▸ EXERCISE OBJECTIVE
Can all of these lines be returned exactly?

▸ DATA SECTION
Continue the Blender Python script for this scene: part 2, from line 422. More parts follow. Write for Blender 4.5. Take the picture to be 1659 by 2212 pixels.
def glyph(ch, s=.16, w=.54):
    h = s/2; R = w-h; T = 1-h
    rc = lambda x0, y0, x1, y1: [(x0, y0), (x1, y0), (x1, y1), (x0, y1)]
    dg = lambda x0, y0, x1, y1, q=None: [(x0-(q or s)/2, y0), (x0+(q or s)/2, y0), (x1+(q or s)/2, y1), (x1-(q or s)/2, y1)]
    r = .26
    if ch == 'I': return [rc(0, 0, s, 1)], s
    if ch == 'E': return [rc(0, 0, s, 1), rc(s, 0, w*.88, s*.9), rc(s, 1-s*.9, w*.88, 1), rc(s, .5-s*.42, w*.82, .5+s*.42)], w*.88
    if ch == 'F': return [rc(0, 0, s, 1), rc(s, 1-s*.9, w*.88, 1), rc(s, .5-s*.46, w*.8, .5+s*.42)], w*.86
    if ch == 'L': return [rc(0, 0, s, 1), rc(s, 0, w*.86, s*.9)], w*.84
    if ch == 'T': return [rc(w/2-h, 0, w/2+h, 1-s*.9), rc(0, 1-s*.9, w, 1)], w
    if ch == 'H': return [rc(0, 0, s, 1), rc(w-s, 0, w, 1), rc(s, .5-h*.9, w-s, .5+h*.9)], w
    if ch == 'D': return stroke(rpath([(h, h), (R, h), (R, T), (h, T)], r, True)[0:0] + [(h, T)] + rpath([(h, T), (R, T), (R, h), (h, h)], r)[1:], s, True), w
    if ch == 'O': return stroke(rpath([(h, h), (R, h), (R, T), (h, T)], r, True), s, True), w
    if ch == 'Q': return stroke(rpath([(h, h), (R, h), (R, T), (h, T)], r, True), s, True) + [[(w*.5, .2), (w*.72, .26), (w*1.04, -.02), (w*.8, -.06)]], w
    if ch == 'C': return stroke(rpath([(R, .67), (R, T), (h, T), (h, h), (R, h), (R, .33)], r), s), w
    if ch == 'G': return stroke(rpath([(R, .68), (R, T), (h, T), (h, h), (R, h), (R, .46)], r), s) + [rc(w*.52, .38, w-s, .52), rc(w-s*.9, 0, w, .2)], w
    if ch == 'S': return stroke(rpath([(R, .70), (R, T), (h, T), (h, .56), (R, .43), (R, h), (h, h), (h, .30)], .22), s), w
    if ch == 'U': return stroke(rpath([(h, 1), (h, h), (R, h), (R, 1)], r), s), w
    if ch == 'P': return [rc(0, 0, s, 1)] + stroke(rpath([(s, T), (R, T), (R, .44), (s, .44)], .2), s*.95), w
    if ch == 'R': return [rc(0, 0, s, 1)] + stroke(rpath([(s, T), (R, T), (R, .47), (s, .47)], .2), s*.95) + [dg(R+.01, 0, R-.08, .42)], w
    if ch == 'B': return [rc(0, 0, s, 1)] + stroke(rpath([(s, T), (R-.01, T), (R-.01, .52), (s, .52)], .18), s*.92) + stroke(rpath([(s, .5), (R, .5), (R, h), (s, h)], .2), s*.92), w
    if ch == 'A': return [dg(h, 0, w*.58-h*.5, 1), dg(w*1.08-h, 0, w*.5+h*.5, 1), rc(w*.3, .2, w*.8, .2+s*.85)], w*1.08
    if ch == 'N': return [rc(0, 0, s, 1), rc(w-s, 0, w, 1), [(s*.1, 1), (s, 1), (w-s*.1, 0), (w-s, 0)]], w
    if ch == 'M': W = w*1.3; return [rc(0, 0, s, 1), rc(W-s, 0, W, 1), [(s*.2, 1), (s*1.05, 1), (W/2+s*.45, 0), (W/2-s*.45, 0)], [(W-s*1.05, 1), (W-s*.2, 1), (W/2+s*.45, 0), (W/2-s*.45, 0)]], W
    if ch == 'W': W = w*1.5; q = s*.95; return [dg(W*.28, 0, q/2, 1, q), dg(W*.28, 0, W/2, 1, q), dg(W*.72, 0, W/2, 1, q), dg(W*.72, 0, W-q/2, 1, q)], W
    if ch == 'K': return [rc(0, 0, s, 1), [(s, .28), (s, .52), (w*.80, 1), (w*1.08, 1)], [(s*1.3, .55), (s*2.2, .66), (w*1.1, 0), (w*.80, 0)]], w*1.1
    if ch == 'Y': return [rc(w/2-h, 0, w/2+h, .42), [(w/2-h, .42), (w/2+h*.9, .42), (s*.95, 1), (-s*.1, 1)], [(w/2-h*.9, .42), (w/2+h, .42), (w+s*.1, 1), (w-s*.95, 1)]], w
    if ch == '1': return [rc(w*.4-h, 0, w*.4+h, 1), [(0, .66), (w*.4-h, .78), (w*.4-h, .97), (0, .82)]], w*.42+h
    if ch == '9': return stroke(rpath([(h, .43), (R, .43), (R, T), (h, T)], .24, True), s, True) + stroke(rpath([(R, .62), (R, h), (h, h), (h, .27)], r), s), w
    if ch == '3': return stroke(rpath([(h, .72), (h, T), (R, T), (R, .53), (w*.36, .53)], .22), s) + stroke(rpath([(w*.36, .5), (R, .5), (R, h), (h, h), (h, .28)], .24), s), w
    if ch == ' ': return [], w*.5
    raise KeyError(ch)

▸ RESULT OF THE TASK
Continue the Blender Python script for this scene: part 2, from line 422. More parts follow. Write for Blender 4.5. Take the picture to be 1659 by 2212 pixels.
def glyph(ch, s=.16, w=.54):
    h = s/2; R = w-h; T = 1-h
    rc = lambda x0, y0, x1, y1: [(x0, y0), (x1, y0), (x1, y1), (x0, y1)]
    dg = lambda x0, y0, x1, y1, q=None: [(x0-(q or s)/2, y0), (x0+(q or s)/2, y0), (x1+(q or s)/2, y1), (x1-(q or s)/2, y1)]
    r = .26
    if ch == 'I': return [rc(0, 0, s, 1)], s
    if ch == 'E': return [rc(0, 0, s, 1), rc(s, 0, w*.88, s*.9), rc(s, 1-s*.9, w*.88, 1), rc(s, .5-s*.42, w*.82, .5+s*.42)], w*.88
    if ch == 'F': return [rc(0, 0, s, 1), rc(s, 1-s*.9, w*.88, 1), rc(s, .5-s*.46, w*.8, .5+s*.42)], w*.86
    if ch == 'L': return [rc(0, 0, s, 1), rc(s, 0, w*.86, s*.9)], w*.84
    if ch == 'T': return [rc(w/2-h, 0, w/2+h, 1-s*.9), rc(0, 1-s*.9, w, 1)], w
    if ch == 'H': return [rc(0, 0, s, 1), rc(w-s, 0, w, 1), rc(s, .5-h*.9, w-s, .5+h*.9)], w
    if ch == 'D': return stroke(rpath([(h, h), (R, h), (R, T), (h, T)], r, True)[0:0] + [(h, T)] + rpath([(h, T), (R, T), (R, h), (h, h)], r)[1:], s, True), w
    if ch == 'O': return stroke(rpath([(h, h), (R, h), (R, T), (h, T)], r, True), s, True), w
    if ch == 'Q': return stroke(rpath([(h, h), (R, h), (R, T), (h, T)], r, True), s, True) + [[(w*.5, .2), (w*.72, .26), (w*1.04, -.02), (w*.8, -.06)]], w
    if ch == 'C': return stroke(rpath([(R, .67), (R, T), (h, T), (h, h), (R, h), (R, .33)], r), s), w
    if ch == 'G': return stroke(rpath([(R, .68), (R, T), (h, T), (h, h), (R, h), (R, .46)], r), s) + [rc(w*.52, .38, w-s, .52), rc(w-s*.9, 0, w, .2)], w
    if ch == 'S': return stroke(rpath([(R, .70), (R, T), (h, T), (h, .56), (R, .43), (R, h), (h, h), (h, .30)], .22), s), w
    if ch == 'U': return stroke(rpath([(h, 1), (h, h), (R, h), (R, 1)], r), s), w
    if ch == 'P': return [rc(0, 0, s, 1)] + stroke(rpath([(s, T), (R, T), (R, .44), (s, .44)], .2), s*.95), w
    if ch == 'R': return [rc(0, 0, s, 1)] + stroke(rpath([(s, T), (R, T), (R, .47), (s, .47)], .2), s*.95) + [dg(R+.01, 0, R-.08, .42)], w
    if ch == 'B': return [rc(0, 0, s, 1)] + stroke(rpath([(s, T), (R-.01, T), (R-.01, .52), (s, .52)], .18), s*.92) + stroke(rpath([(s, .5), (R, .5), (R, h), (s, h)], .2), s*.92), w
    if ch == 'A': return [dg(h, 0, w*.58-h*.5, 1), dg(w*1.08-h, 0, w*.5+h*.5, 1), rc(w*.3, .2, w*.8, .2+s*.85)], w*1.08
    if ch == 'N': return [rc(0, 0, s, 1), rc(w-s, 0, w, 1), [(s*.1, 1), (s, 1), (w-s*.1, 0), (w-s, 0)]], w
    if ch == 'M': W = w*1.3; return [rc(0, 0, s, 1), rc(W-s, 0, W, 1), [(s*.2, 1), (s*1.05, 1), (W/2+s*.45, 0), (W/2-s*.45, 0)], [(W-s*1.05, 1), (W-s*.2, 1), (W/2+s*.45, 0), (W/2-s*.45, 0)]], W
    if ch == 'W': W = w*1.5; q = s*.95; return [dg(W*.28, 0, q/2, 1, q), dg(W*.28, 0, W/2, 1, q), dg(W*.72, 0, W/2, 1, q), dg(W*.72, 0, W-q/2, 1, q)], W
    if ch == 'K': return [rc(0, 0, s, 1), [(s, .28), (s, .52), (w*.80, 1), (w*1.08, 1)], [(s*1.3, .55), (s*2.2, .66), (w*1.1, 0), (w*.80, 0)]], w*1.1
    if ch == 'Y': return [rc(w/2-h, 0, w/2+h, .42), [(w/2-h, .42), (w/2+h*.9, .42), (s*.95, 1), (-s*.1, 1)], [(w/2-h*.9, .42), (w/2+h, .42), (w+s*.1, 1), (w-s*.95, 1)]], w
    if ch == '1': return [rc(w*.4-h, 0, w*.4+h, 1), [(0, .66), (w*.4-h, .78), (w*.4-h, .97), (0, .82)]], w*.42+h
    if ch == '9': return stroke(rpath([(h, .43), (R, .43), (R, T), (h, T)], .24, True), s, True) + stroke(rpath([(R, .62), (R, h), (h, h), (h, .27)], r), s), w
    if ch == '3': return stroke(rpath([(h, .72), (h, T), (R, T), (R, .53), (w*.36, .53)], .22), s) + stroke(rpath([(w*.36, .5), (R, .5), (R, h), (h, h), (h, .28)], .24), s), w
    if ch == ' ': return [], w*.5
    raise KeyError(ch)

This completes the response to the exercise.